La question de la participation des pays en développement au processus est importante. Le processus de l’ISO est piloté dans le cadre de jumelage entre pays développés et en développement. C’est ainsi que les travaux sont pilotés par le Brésil et la Suède.
Lors du séminaire préparatoire qui s’est tenu à Stockholm en juin 2004, les organisateurs suédois avaient invité des pays en développement les jours précédents pour qu’ils puissent élaborer une position commune. Il en a été de même au Brésil. Le département de l’ISO dédié à la formation et à la participation des pays en voie de développement, en collaboration avec l’Institut suédois de Normalisation (SIS) et l’Institut brésilien de normalisation (ABNT) ont organisé un atelier préalable à la réunion ISO du 4 au 6 mars 2005, à Salvador de Bahia. Cet atelier était ouvert uniquement aux représentants de pays en voie de développement participant à la réunion ISO, et visait de préparer les experts à participer effectivement à la 1ère réunion ISO. Les pays africains y étaient peu représentés contrairement aux pays d’Amérique du sud et d’Asie. Les pays francophones en développement étaient absents.

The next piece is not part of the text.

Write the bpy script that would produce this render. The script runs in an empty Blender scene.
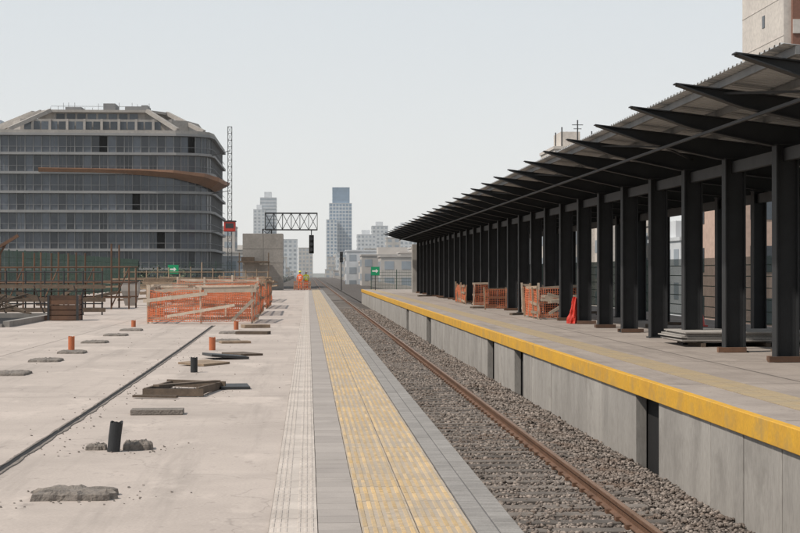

Cet enchevêtrement d’initiatives privées et publiques, ce que certains appellent la diplomatie des réseaux, est au cœur du débat sur la mondialisation. C’est un défi conceptuel tant pour mettre les questions de développement durable au cœur de la réflexion sur la compétitivité, que pour trouver une articulation concrète entre les cadres juridiques nationaux et internationaux et les approches volontaires. C’est un redoutable défi collectif, qui implique la coopération entre tous ses acteurs les pays, les entreprises et les acteurs syndicaux et associatifs. C’est enfin un défi pour l’Europe qui devra établir les partenariats avec les pays en développement, face aux Etats Unis qui refusent le multilatéralisme. C’est aussi un défi pour les pays francophones qui pourraient se voir imposer des approches purement anglo-saxonnes.